LJF 2016: Eska + Elza Soares

Graham Colombé appreciates Eska's versatile voice and harmonica player but is driven from the Barbican auditorium by excessive volume

These two singers appeared separately either side of the interval and with different accompanists playing, in both cases, electric guitar, bass guitar and drums. I would have hoped that the singers would be in charge of the sound reaching the audience - in particular the volume level and the balance between voice and accompaniment - but this was probably not the case.

Presumably soundchecks had occurred before the performance but, certainly in the first half, there was someone onstage at a mixing board. And that’s the person I would prefer to blame for the excessive volume which I was only able to combat by pushing torn-off pieces of the set-list into my ears. The Soares set was even louder and drove me out into the foyer where a screen allowed me to follow the performance at a tolerable volume level.
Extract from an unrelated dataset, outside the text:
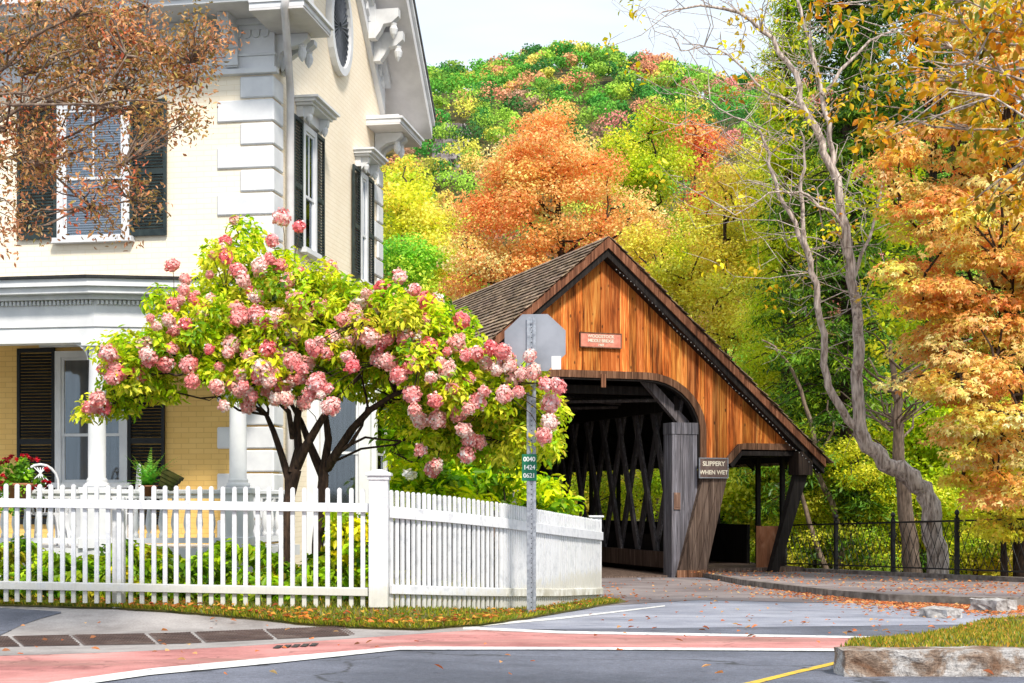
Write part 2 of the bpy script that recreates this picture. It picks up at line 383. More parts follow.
# ------------------------------------------------------------------ leaves
def unit(v): return v/(np.linalg.norm(v, axis=-1, keepdims=True)+1e-9)
def leaf_arrays(P, D, Nn, Ln, Wd, C, shape='rhomb'):
    """P base-centre, D direction of the leaf, Nn normal, sizes and colours"""
    D = unit(D); S = unit(np.cross(D, Nn)); U = np.cross(S, D)
    Ln = Ln[:, None]; Wd = Wd[:, None]; n = len(P)
    if shape == 'rhomb':
        V = np.stack([P-D*Ln/2, P+S*Wd/2-D*Ln*.05, P+D*Ln/2, P-S*Wd/2-D*Ln*.05], 1)
        Fq = np.arange(4*n).reshape(n, 4)
        return V.reshape(-1, 3), Fq, np.repeat(C, 4, 0)
    if shape == 'lobed':
        U2 = U*Wd*.12; V = []
        for ang, sc in ((0, 1.0), (1.05, .78), (-1.05, .78)):
            d = D*math.cos(ang)+S*math.sin(ang); s_ = np.cross(d, U); c0 = P-D*Ln*.28
            V += [c0, c0+d*Ln*.40*sc+s_*Wd*.22*sc+U2, c0+d*Ln*.80*sc-U*Ln*.10, c0+d*Ln*.40*sc-s_*Wd*.22*sc+U2]
        V = np.stack(V, 1); return V.reshape(-1, 3), np.arange(12*n).reshape(-1, 4), np.repeat(C, 12, 0)
    # folded six-point leaf, two quads sharing a midrib, tip drooping
    b0 = P-D*Ln/2; tip = P+D*Ln/2-U*Ln*.12
    fold = Wd*.18
    V = np.stack([b0, P+S*Wd/2-D*Ln*.12+U*fold, P+S*Wd*.32+D*Ln*.22+U*fold*.5, tip, P-S*Wd*.32+D*Ln*.22+U*fold*.5, P-S*Wd/2-D*Ln*.12+U*fold], 1)
    i = np.arange(n)*6
    Fq = np.concatenate([np.stack([i, i+1, i+2, i+3], 1), np.stack([i, i+3, i+4, i+5], 1)])
    return V.reshape(-1, 3), Fq, np.repeat(C, 6, 0)
def pick_colors(rng, pal, n):
    cols = np.array([lin(c) for c, w in pal]); cols = np.clip(cols.mean(1, keepdims=True)+(cols-cols.mean(1, keepdims=True))*1.07, .006, 1)*np.array([1.62, 1.52, 1.42]); w = np.array([w for c, w in pal], float); w /= w.sum()
    return cols[rng.choice(len(cols), n, p=w)]
def foliage(rng, centers, rad, per, size, pal, flat=.6, aspect=.6, jit=.18, droop=0., spread=.5, leafw=None, upn=.8, clumpmix=.75, gain=1.0):
    """leaves round clump centres -> P,D,N,L,W,C"""
    nC = len(centers); rad = np.broadcast_to(np.asarray(rad, float), (nC,))
    idx = np.repeat(np.arange(nC), per)
    n = len(idx)
    q = unit(rng.normal(size=(n, 3)))*(rng.random((n, 1))**(1/2.4))
    off = q*rad[idx][:, None]*np.array([1, 1, flat])
    off[:, 2] -= droop*rad[idx]*(q[:, 0]**2+q[:, 1]**2)
    P = centers[idx]+off
    Nn = unit(q*np.array([.8, .8, .8])+np.array([0, 0, upn])+rng.normal(size=(n, 3))*spread)
    D = unit(q+rng.normal(size=(n, 3))*.8+np.array([0, 0, -.25-droop]))
    D = unit(D-Nn*(D*Nn).sum(1, keepdims=True)*.8)
    cc = pick_colors(rng, pal, nC)[idx]; lc = pick_colors(rng, pal, n)
    C = cc*clumpmix+lc*(1-clumpmix)
    C = C*(1+rng.normal(size=(n, 1))*jit)*(1+rng.normal(size=(nC, 1))*.16)[idx]*gain
    C = np.clip(C*(1+rng.normal(size=(n, 3))*.05), .002, .95)
    Ls = size*(1+rng.normal(size=n)*.25).clip(.5, 1.6)
    return P, D, Nn, Ls, Ls*aspect, C
def blob_centers(rng, blobs, outer=2.0, gap=0.0):
    out = []
    for (c, r, n) in blobs:
        q = unit(rng.normal(size=(n, 3)))*(rng.random((n, 1))**(1/outer))
        out.append(np.asarray(c)+q*np.asarray(r))
    return np.concatenate(out)
def limb(rng, a, b, n=6, sag=.1, wob=.05):
    a = np.asarray(a, float); b = np.asarray(b, float); Ld = np.linalg.norm(b-a)
    t = np.linspace(0, 1, n)[:, None]
    P = a+(b-a)*t
    P[:, 2] += (np.sin(t[:, 0]*math.pi)*sag*Ld)
    w = rng.normal(size=(n, 3))*wob*Ld*.5; w[0] = 0; w[-1] = 0
    return P+w
def limbs_mesh(rng, mb, trunk, centers, nprim, r0, rt, sides=5, sub=True, maxsub=400, wob=.07, sag=.06, base_from=.35):
    """grow limbs from a trunk polyline to clump centres"""
    trunk = np.asarray(trunk, float)
    order = rng.permutation(len(centers)); prim = centers[order[:nprim]]; rest = centers[order[nprim:nprim+maxsub]]
    T = np.concatenate([np.linspace(trunk[i], trunk[i+1], 8) for i in range(len(trunk)-1)])
    T = T[int(len(T)*base_from):]
    allp = []
    for c in prim:
        d = np.linalg.norm((T-c)[:, :2], axis=1)
        j = np.argmin(np.abs(c[2]-T[:, 2]-d*.75)+.25*np.linalg.norm(T-c, axis=1))
        P = limb(rng, T[j], c, 7, sag, wob)
        Ln = np.linalg.norm(c-T[j])
        rr = np.linspace(r0*min(1, .35+Ln*.09), rt, 7)
        mb.tube(P, list(rr), sides, False); allp.append(P[2:])
    if sub and len(rest) and allp:
        A = np.concatenate(allp)
        for c in rest:
            dd = np.linalg.norm(A-c, axis=1)+np.maximum(0, A[:, 2]-c[2])*1.5
            j = np.argmin(dd)
            mb.tube(limb(rng, A[j], c, 4, .05, .12), [rt*1.6, rt*1.2, rt*.8, rt*.5], 4 if sides > 4 else 3, False)
def emit(name, parts, mat, parent, shape='rhomb', kind=None):
    Vs, Fs, Cs, k = [], [], [], 0
    for (P, D, Nn, Ls, Ws, C) in parts:
        V, Fq, Cc = leaf_arrays(P, D, Nn, Ls, Ws, C, shape)
        Vs.append(V); Fs.append(Fq+k); Cs.append(Cc); k += len(V)
    o = npmesh(name, np.concatenate(Vs), np.concatenate(Fs), mat, parent, np.concatenate(Cs))
    if kind: o['kind'] = kind
    return o
def pb(px, py, Y, rx, ry, rd, n):    # crown blob given by its apparent position and size
    return (at(px, py, Y), (rx/F*Y, rd, ry/F*Y), n)
def tree(name, label, cat, group, seed, base, trunk, blobs, leaf, bark='bark_mid', tr=.25, nprim=10, rt=.02, sides=5, shape='rhomb', lm='leaf', maxsub=200, wob=.07, outer=2.0, base_from=.35):
    rng = np.random.default_rng(seed)
    base = np.array([base[0], base[1], float(G(base[0], base[1]))-.05])
    e = empty(name, base, label, cat, group)
    C = blob_centers(rng, blobs, outer)
    tr_pts = [base]+[np.asarray(p, float) for p in trunk]
    mb = MB()
    rr = np.linspace(tr, max(tr*.3, rt), len(tr_pts)); rr[0] = tr*1.25
    P = []; q = []
    for i in range(len(tr_pts)-1):
        for k in range(3):
            P.append(tr_pts[i]+(tr_pts[i+1]-tr_pts[i])*k/3+rng.normal(size=3)*tr*.12*(1 if i+k else 0)); q.append(rr[i]+(rr[i+1]-rr[i])*k/3)
    P.append(tr_pts[-1]); q.append(rr[-1])
    mb.tube(P, q, max(sides+3, 7), False)
    limbs_mesh(rng, mb, tr_pts, C, nprim, tr*.5, rt, sides, maxsub=maxsub, wob=wob, base_from=base_from)
    mb.build('trunk', bark, e, smooth=True)
    emit('crown', [foliage(rng, C, **leaf)], lm, e, shape)
    return e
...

Eska is a singer-songwriter with a versatile voice and an appealing range of stage movements. Unfortunately, although she sang in English, the effort required to compete with the volume of her accompanists made the words unintelligible. However she did feature on a couple of songs an excellent harmonica player who for a while reminded me that I was at a jazz festival.
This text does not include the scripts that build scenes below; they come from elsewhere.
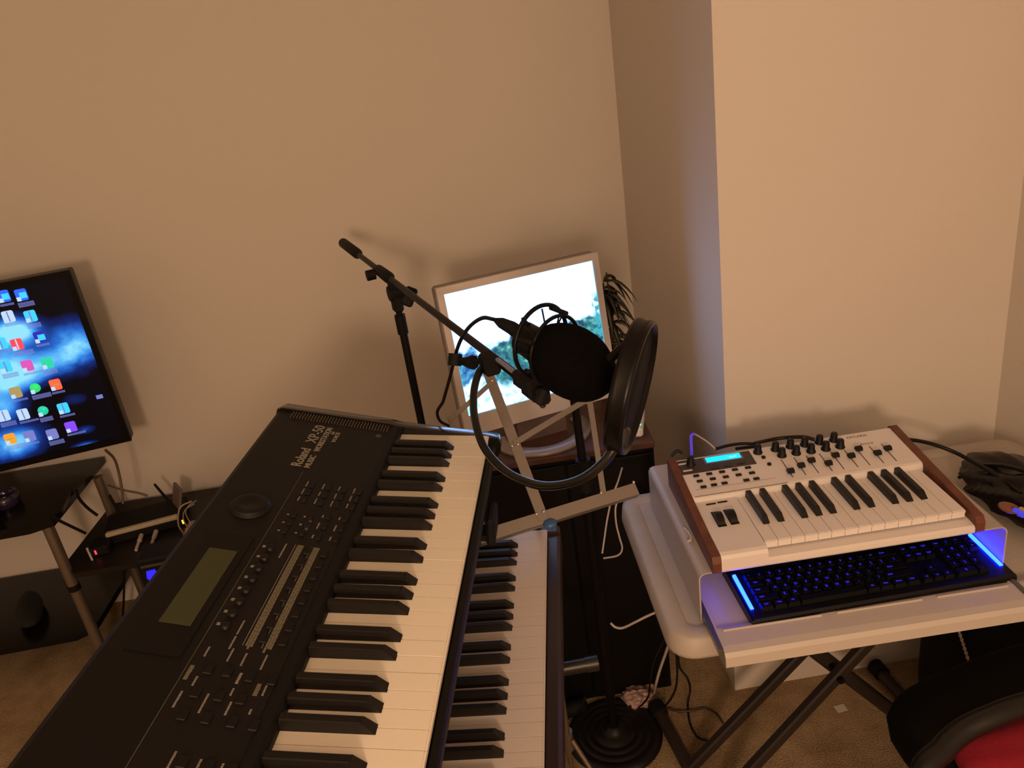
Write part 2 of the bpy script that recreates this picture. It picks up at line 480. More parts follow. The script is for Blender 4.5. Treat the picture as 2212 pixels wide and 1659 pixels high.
# ------------------------------------------------------------------ lower keyboard
F2 = frame(.0141, -.0010, 1.4639, (.0231, 1.2355, CAMZ - .8218))
kb2 = thing('electric_keyboard', 'lower keyboard with pinkish white keys and dark brown front rail, on the lower tier', 'keyboard', F2)
key_set(kb2, 36, .138, .050, KEYW2, jitter=.0005)
RAIL = mat('brown_rail', (.022, .013, .012), .32)
prof = [(-.020, -.075), (-.023, -.06), (-.023, -.016), (-.018, -.011), (-.002, -.012), (-.002, -.022), (.136, -.022), (.139, .006), (.15, .012), (.28, .02), (.285, .01), (.285, -.07)]
b = MB(); b.prism(prof, -1.0, 0.0, 'x'); b.build('body', RAIL, kb2)
prof = [(-.022, -.075), (-.024, -.06), (-.024, -.012), (-.018, -.006), (.136, -.002), (.15, .012), (.28, .022), (.287, .01), (.287, -.07)]
b = MB(); b.prism(prof, .0008, .022, 'x'); b.build('end_cap', RAIL, kb2)
b = MB(); b.prism(prof, -1.11, -1.001, 'x'); b.build('end_block', RAIL, kb2)

# ------------------------------------------------------------------ keyboard stand (two tiers)
st = thing('keyboard_stand', 'black two-tier stand holding the two stacked piano keyboards, end of its arm in view', 'stand', at=(-.22, .72, 0), rz=-.12)
for yy in (.30, -.34):
    b = MB(); b.tube([(-.20, yy, .02), (-.20, yy, 1.03)], .019, 14); b.build('upright', BLKMET, st)
    b = MB(); b.tube([(-.28, yy, .025), (.30, yy, .025)], .02, 14); b.build('foot', BLKMET, st)
    b = MB(); b.tube([(-.20, yy, .782), (.175, yy, .782)], .0165, 14); b.build('lower_arm', mat('arm_metal', (.012, .011, .010), .3, spec=.5), st)
    b = MB(); b.tube([(-.20, yy, 1.068), (.0, yy, 1.044)], .012, 14); b.build('upper_arm', BLKMET, st)
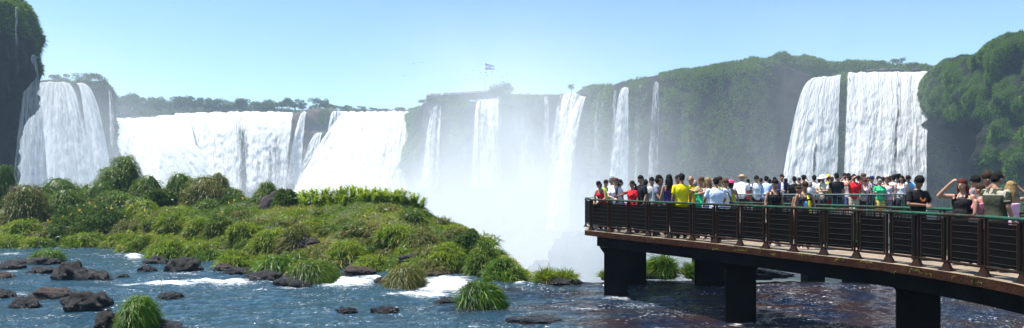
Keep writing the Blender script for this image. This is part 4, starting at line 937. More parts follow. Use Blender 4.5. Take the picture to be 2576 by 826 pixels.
pier(sx(1524, 22.0), sx(1584, 22.0), 22.0, .8, -6.5)
pier(sx(1566, 25.2), sx(1630, 25.2), 25.2, .9, -8)
pier(sx(1757, 24.6), sx(1838, 24.6), 24.6, .9, -8)
pier(sx(1838, 18.1), sx(1911, 18.1), 18.1, .8, -6.5)
pier(sx(2290, 14.1), sx(2383, 14.1), 14.1, .8, -6.5)
for x, y in ((9., 27.5), (14.2, 27.5), (14.2, 31.5), (9., 31.5)): MB().box((x, y, -10.), (.8, .8, 15.6)).build('pier', M_PIER, walk)
# moss tufts on the edge
r = np.random.default_rng(9); parts = []
for k in range(30):
    i = r.integers(0, len(edge)-4); f = r.random(); q = edge[i]*(1-f)+edge[i+1]*f
    c = np.array([q[0], q[1], EYE_DECK-.01 if r.random() < .6 else EYE_DECK-.02-.13*r.random()]); nrm = unit(np.array([-q[0]*0-.6, -1., 0])); c = c+nrm*.02*(c[2] < EYE_DECK-.015)
    n = r.integers(6, 22); parts.append(blades(c+r.normal(size=(n, 3))*np.array([.06, .03, .01]), r.normal(size=(n, 3))*.7+nrm*.4+np.array([0, 0, .5]), .035+.035*r.random(n), .012, .5, None, 2, r))
V, q, tr, a = merge(parts); tag(mk('moss', V, [q, tr], M_GRASS, walk, attrs={'tint': a}), kind='stuff')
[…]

Elza Soares (pictured above right) is aged around 80 years old and performed in a seated position. The songs she sang lacked melodic interest and it was clear that what appealed to the many Brazilians in the audience were the words, which my extremely limited Portuguese was unable to cope with. There was no programme available but if there had been it could have usefully included the English translations of the songs which are apparently available with the recent CD from which they were taken. The band was aggressive and (to repeat myself) absurdly loud and I was baffled that although most of the audience were younger than me (with theoretically more sensitive hearing) their ears apparently didn’t rebel at the decibels hurled towards them.

Overall this was a sad example of singers choosing to, or being forced to, sing at the people rather than to them.